Ende 1944 floh Gitti mit ihrer Familie aus einem Dorf in Schlesien in ein Dorf in Brandenburg. Dann zogen sie nach Frankfurt/Oder und flohen schließlich 1953 »aus politischen Gründen« (der Vater war in der NSDAP gewesen und wollte nicht in die SED) nach Münster, wo sie heiratete und in Bad Salzuflen bei Bielefeld landete. Ein Ort, aus dem dann ihre Tochter in den 80er Jahren fliehen musste, weil er »viel zu eng« war.

»Das Leben ist ein Provisorium« singt Bernadette La Hengst am Anfang und am Ende dieser bewusstseinserweiternden Collage aus Fotos, Videos und Songs. Ein wirkliches Familienstück, bei dem die Männer nur am Rande vorkommen; es wird gestaltet von Tochter zu Tochter. Als ein performativer Dialog über offene moralische, politische und familiäre Fragen zwischen Bernadette und Ella Mae Hengst, ihrer 16-jährigen Tochter. Die immer wieder die Stirn runzelt: »Woher soll ich das wissen? Das hättest du schon deine Mutter fragen müssen.« Interessanterweise spielt Ella Mae dann Gitti, wenn sie aus ihren alten Aufsätzen und Briefen vorträgt.

»Mutterland« zeigt, dass Flucht und Migration, egal von wem und warum, immer extreme Herausforderungen sind – für die Flüchtlinge.
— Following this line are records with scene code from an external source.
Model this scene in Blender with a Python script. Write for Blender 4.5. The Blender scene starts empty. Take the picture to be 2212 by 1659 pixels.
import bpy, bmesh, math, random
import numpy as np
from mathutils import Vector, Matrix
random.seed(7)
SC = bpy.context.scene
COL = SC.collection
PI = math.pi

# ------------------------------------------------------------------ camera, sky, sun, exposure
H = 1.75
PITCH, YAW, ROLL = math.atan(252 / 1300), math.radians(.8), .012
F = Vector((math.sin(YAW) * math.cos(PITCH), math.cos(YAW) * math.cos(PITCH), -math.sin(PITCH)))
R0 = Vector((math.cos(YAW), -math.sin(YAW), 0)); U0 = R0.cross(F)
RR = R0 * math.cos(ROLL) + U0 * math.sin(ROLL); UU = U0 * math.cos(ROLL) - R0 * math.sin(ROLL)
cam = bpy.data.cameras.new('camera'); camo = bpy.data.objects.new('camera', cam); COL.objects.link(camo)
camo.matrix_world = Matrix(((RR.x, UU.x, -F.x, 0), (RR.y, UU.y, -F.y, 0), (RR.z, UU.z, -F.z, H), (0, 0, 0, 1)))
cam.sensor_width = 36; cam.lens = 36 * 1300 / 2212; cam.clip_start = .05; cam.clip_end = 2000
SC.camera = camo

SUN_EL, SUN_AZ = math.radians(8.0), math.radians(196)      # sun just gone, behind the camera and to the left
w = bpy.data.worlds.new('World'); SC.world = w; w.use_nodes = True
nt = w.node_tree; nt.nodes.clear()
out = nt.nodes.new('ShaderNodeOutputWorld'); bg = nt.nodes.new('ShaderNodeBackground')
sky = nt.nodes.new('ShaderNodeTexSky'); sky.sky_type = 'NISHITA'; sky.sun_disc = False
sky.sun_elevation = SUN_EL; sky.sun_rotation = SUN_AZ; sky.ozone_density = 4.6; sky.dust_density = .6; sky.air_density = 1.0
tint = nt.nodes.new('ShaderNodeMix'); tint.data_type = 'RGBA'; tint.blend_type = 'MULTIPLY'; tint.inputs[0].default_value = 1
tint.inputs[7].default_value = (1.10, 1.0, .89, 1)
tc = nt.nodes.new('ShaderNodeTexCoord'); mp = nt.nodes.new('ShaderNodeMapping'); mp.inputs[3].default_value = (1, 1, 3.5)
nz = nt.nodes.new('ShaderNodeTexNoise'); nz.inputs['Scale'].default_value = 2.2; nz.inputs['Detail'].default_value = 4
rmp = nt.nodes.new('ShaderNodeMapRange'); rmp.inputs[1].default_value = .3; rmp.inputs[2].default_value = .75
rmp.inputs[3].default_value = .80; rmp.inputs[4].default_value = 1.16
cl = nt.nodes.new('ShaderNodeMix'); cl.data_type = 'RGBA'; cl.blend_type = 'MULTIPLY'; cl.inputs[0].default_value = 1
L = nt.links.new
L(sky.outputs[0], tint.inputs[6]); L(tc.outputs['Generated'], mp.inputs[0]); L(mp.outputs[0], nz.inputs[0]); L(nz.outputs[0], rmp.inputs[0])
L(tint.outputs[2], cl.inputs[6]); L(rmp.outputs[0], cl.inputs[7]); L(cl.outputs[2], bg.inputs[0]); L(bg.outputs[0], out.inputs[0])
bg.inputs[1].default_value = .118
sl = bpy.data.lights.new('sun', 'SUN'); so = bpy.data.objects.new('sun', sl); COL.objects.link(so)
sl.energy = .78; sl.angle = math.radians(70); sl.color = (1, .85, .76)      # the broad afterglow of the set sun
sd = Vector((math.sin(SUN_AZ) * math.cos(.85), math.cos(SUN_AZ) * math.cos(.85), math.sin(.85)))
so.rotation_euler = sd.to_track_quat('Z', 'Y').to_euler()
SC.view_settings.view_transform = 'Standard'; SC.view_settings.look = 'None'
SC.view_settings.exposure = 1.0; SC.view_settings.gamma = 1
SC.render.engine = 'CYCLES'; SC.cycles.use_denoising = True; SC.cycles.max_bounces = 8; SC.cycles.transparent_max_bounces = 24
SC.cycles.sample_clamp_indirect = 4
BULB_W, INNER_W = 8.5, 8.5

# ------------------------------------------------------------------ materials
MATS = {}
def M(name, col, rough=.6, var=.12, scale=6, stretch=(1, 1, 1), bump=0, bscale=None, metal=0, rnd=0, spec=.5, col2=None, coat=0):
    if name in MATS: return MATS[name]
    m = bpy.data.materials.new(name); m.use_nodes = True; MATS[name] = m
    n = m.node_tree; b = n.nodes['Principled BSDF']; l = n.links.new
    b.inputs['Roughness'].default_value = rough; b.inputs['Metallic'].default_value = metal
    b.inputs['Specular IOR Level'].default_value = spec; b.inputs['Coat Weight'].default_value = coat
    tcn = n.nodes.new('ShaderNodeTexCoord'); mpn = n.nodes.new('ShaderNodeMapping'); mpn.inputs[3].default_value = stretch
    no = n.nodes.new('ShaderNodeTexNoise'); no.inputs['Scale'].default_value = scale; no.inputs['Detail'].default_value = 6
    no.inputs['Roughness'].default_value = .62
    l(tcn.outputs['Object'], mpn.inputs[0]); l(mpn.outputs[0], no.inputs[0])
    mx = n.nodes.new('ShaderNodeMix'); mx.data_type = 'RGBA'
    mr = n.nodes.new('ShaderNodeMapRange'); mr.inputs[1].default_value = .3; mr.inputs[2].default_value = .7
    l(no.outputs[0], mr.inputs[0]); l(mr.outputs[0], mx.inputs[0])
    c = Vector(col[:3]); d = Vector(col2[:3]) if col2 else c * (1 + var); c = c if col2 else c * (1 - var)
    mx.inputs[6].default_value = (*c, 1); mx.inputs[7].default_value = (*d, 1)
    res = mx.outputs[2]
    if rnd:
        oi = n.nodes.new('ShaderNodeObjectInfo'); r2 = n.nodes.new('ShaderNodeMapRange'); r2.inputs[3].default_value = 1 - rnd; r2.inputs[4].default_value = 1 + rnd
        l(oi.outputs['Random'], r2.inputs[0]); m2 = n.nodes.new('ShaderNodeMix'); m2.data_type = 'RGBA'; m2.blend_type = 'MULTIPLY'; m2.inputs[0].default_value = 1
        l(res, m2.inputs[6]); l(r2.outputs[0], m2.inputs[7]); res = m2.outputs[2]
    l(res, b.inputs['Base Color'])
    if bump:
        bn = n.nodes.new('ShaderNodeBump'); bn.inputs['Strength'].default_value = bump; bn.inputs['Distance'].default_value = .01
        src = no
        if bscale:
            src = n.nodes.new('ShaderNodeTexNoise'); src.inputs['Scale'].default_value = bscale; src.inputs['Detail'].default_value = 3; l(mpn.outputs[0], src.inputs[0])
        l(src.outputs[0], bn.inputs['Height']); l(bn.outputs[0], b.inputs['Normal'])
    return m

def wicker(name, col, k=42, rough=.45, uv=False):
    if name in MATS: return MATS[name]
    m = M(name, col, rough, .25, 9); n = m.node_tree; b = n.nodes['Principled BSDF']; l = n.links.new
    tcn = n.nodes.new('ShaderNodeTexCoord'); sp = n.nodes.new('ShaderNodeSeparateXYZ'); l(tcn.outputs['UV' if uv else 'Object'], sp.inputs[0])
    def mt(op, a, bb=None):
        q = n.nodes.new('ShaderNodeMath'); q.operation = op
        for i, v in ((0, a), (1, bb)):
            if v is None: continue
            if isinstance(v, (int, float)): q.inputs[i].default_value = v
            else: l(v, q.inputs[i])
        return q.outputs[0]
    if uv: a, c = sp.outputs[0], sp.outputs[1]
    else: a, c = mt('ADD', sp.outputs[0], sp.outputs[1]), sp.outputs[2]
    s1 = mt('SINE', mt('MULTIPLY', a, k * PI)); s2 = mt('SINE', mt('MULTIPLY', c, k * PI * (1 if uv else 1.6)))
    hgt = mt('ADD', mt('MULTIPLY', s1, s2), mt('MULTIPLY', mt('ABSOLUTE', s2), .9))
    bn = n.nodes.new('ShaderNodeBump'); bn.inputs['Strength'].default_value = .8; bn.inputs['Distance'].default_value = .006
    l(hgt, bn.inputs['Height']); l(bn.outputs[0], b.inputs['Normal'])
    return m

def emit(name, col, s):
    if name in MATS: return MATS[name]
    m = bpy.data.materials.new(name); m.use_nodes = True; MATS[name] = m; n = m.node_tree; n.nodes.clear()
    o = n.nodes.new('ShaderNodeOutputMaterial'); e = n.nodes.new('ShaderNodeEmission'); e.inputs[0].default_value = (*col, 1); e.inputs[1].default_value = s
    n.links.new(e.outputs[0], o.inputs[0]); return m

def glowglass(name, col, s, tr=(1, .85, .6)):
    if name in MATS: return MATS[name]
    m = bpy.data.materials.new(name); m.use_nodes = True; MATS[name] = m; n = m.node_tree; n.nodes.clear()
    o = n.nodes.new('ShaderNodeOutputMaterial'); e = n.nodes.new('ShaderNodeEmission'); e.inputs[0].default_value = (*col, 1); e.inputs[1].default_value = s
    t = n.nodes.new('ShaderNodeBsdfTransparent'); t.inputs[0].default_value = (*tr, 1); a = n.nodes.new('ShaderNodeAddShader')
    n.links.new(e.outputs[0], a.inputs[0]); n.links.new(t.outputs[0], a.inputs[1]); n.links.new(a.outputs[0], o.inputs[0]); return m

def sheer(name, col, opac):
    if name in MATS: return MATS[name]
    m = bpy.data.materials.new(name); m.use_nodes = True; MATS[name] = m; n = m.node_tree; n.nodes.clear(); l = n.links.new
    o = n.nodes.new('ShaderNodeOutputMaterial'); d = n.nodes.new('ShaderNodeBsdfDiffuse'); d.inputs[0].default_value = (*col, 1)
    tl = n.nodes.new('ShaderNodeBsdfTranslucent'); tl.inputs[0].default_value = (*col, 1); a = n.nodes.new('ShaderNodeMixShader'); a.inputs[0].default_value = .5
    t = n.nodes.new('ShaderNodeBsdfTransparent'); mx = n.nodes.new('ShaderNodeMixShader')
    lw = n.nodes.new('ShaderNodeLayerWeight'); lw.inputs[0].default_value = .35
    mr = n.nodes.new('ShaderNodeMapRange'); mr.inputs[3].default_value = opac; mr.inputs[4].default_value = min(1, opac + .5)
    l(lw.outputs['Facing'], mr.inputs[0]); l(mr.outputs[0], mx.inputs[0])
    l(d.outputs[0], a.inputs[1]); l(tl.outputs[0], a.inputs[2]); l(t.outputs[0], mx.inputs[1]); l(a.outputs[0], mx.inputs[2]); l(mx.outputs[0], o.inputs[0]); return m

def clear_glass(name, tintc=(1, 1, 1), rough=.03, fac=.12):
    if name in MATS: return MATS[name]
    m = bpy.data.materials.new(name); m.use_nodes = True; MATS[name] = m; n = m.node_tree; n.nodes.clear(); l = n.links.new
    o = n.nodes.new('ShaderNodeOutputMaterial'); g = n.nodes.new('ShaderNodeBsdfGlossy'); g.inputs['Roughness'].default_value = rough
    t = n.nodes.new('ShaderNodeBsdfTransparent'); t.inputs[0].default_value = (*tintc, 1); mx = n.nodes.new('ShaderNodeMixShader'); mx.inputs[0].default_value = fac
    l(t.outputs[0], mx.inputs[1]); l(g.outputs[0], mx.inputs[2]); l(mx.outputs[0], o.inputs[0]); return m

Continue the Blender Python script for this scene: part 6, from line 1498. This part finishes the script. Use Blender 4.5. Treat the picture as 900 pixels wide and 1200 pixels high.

In Schlesien gab es vor Ostern das Ritual, den Tod auszutragen – als Puppe. Man schmiss sie in einen Graben und lief weg, damit er einen nicht einholt, steht in einem Schulaufsatz von Gitti. »Wohin wir auch fliehen, wir kommen niemals an, nur da, wo wir lieben, ist neues Land«, singt Bernadette, und Ella Mae schlägt einen neuen Begriff vor: Mutterstadt. Denn Länder sind zu abstrakt.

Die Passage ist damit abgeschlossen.